The press freedom organisation added : "Prime Minister Meles Zenawi and his government have been tightening their grip on news and information in the last months. Ethiopia has joined the list of sub-Saharan countries that are keeping a close eye on the media and are trying to control or influence editorial policies. Due to their increasing intolerance, the authorities are doing everything they can to stifle the critical impulses of journalists and to make life difficult for the private media."

Journalist in the government’s sights

Eskinder Nega, a former journalist jailed along with his wife in 2005 for supporting the protests that followed legislative elections, is again under pressure from the authorities.

On 11 February 2011, police officers briefly arrested him as he left an Internet cafe and took him to central police headquarters. Because of several articles posted online, Eskinder Nega has been accused of tacitly calling on the country to rise up against the government, following the examples of Tunisia and Egypt.

The police commissioner described the articles as "inciting street demonstrations" and "a call for the suspension of parliament." It was also reported that he warned Nega that he would be the first person the police would look for if any kind of violence broke out in the country. "We are not forbidding you to write what you want, but we are issuing you with a serious warning," he reportedly added.

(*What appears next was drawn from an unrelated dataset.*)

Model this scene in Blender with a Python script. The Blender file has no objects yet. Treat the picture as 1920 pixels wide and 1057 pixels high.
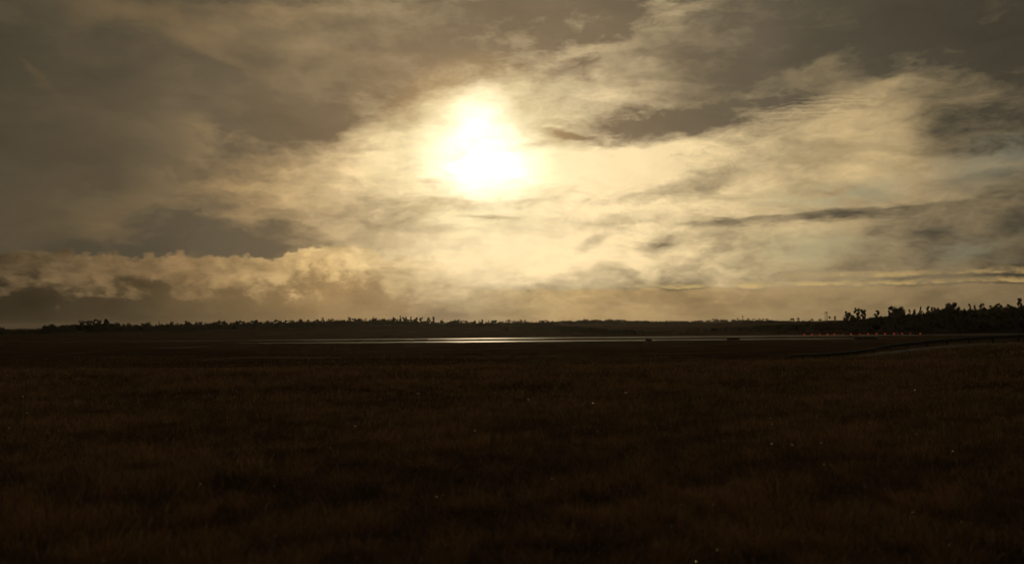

Prior to 2005, Nega was a press proprietor who owned four Amharic-language weeklies : "Satenaw", "Minilik", "Askual" and "Ethiop". On his release in 2005 he was stripped of his right to run a newspaper. This ban still applies.

Avalanche of charges against weekly newspaper "Fitih"

The state prosecutor has brought more than 30 charges against the Amharic-language weekly "Fitih". On 22 January, the editor, Temesgen Desalegne, was summoned by police to hear the charges against him. Accusations included "tarnishing the image of the ruling coalition." He was released after posting bail of 500 US dollars.

"Fitih" recently also faced a libel suit by a parliamentarian, Asheber Woldegiorgis. In 2010, the newspaper was prosecuted by the Ethiopian Broadcast Agency, a state body in charge of issuing licences.

This is the first time since 1991 that a newspaper in Ethiopia has been facing more than 30 charges. "Fitih"’s publisher, Mastewal Birhanu, describes the situation as an "attempt to suppress the right of expression in the country."

Tip of the iceberg

Reporters Without Borders fears that the cases of "Fitih" and Nega are just the tip of the iceberg. Harried, intimidated and disheartened by the "warnings," journalists have begun to censor themselves.

Reporters Without Borders is also puzzled by certain cases of websites being blocked and suspects they are being deliberately censored. The Facebook page of "Addis Neger", an Addis Ababa-based weekly that voluntarily suspended publication in December 2009, is mysteriously unavailable.

Reporters Without Borders strongly urges the Ethiopian government to do everything it can to allow the private press to do its job without fear of intimidation, financially damaging lawsuits and self-censorship. The organisation would also like to take this opportunity to remind the government of Ethiopia of a number of pledges it made to protect the constitutionally guaranteed right of the press. Reporters Without Borders remains hopeful to see these pledges translated into action immediately.